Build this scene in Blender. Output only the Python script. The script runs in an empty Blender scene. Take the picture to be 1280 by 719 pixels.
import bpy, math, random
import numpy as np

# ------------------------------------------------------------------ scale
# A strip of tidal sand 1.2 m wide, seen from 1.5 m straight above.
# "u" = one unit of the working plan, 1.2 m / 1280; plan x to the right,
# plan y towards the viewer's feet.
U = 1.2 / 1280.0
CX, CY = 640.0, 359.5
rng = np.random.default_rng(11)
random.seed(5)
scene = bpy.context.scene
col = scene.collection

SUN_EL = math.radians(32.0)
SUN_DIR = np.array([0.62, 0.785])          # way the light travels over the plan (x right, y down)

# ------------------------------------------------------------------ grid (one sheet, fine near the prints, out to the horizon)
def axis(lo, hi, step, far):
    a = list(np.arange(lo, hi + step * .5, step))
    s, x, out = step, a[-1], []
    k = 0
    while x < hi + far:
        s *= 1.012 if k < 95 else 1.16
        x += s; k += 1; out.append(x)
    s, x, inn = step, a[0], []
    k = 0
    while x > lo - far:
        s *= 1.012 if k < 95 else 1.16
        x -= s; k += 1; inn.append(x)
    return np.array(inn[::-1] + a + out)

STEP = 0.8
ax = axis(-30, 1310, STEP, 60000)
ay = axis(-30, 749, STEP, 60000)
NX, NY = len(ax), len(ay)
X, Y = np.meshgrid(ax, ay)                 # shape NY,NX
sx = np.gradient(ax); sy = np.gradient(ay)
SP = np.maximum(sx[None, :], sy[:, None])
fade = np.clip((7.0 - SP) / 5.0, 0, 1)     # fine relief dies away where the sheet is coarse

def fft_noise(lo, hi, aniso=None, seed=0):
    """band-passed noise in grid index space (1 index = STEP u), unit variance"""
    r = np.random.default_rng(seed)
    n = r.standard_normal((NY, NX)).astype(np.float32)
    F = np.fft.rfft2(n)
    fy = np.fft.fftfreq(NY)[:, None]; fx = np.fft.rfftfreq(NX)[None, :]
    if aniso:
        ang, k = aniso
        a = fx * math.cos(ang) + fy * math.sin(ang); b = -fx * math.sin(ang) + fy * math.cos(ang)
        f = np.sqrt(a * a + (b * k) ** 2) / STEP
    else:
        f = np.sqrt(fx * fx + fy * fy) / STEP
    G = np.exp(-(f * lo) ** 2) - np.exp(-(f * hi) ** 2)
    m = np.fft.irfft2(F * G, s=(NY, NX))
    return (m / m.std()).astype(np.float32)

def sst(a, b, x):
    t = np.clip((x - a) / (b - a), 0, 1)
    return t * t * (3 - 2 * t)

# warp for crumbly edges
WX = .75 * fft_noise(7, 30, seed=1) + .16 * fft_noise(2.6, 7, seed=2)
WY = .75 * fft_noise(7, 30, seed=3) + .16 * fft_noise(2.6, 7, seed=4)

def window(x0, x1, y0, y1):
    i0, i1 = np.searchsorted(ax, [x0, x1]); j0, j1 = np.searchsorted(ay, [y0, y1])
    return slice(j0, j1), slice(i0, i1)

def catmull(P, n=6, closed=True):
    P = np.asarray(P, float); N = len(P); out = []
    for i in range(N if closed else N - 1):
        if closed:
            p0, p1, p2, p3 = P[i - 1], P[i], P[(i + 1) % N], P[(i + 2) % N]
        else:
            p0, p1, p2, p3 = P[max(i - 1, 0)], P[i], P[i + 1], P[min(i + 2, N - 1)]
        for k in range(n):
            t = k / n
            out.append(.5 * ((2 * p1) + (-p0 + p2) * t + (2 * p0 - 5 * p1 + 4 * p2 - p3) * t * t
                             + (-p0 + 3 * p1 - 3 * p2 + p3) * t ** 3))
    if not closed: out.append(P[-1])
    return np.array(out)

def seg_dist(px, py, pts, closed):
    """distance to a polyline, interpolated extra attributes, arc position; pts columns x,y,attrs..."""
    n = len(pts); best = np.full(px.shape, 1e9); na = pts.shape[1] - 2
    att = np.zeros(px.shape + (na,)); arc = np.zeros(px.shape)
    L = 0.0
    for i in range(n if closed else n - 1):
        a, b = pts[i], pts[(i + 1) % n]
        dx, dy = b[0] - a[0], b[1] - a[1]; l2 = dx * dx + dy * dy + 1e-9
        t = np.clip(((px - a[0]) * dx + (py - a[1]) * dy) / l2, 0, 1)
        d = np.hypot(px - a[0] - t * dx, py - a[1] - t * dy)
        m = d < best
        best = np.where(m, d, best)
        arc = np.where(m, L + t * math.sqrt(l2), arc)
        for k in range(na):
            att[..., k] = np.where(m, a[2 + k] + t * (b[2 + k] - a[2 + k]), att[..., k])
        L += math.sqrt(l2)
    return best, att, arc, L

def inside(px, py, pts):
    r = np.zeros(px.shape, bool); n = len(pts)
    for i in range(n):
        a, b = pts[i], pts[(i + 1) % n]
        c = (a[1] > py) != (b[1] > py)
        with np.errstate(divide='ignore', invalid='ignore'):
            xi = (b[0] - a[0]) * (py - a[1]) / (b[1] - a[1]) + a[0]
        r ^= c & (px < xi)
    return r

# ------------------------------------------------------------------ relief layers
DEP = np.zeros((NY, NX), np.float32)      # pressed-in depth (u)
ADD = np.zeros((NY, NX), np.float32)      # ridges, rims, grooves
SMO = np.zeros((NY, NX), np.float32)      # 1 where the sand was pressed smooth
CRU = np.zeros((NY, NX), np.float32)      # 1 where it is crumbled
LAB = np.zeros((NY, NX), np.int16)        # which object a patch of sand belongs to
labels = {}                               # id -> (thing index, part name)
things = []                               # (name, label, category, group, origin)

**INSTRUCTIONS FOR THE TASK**
Give again, word for word, the lines of the listing, starting at its first line and ending with the line containing "SUN_DIR = np.array([0.62, 0.785])".

**ANSWER FOR THIS EXERCISE**
Build this scene in Blender. Output only the Python script. The script runs in an empty Blender scene. Take the picture to be 1280 by 719 pixels.
import bpy, math, random
import numpy as np

# ------------------------------------------------------------------ scale
# A strip of tidal sand 1.2 m wide, seen from 1.5 m straight above.
# "u" = one unit of the working plan, 1.2 m / 1280; plan x to the right,
# plan y towards the viewer's feet.
U = 1.2 / 1280.0
CX, CY = 640.0, 359.5
rng = np.random.default_rng(11)
random.seed(5)
scene = bpy.context.scene
col = scene.collection

SUN_EL = math.radians(32.0)
SUN_DIR = np.array([0.62, 0.785])          # way the light travels over the plan (x right, y down)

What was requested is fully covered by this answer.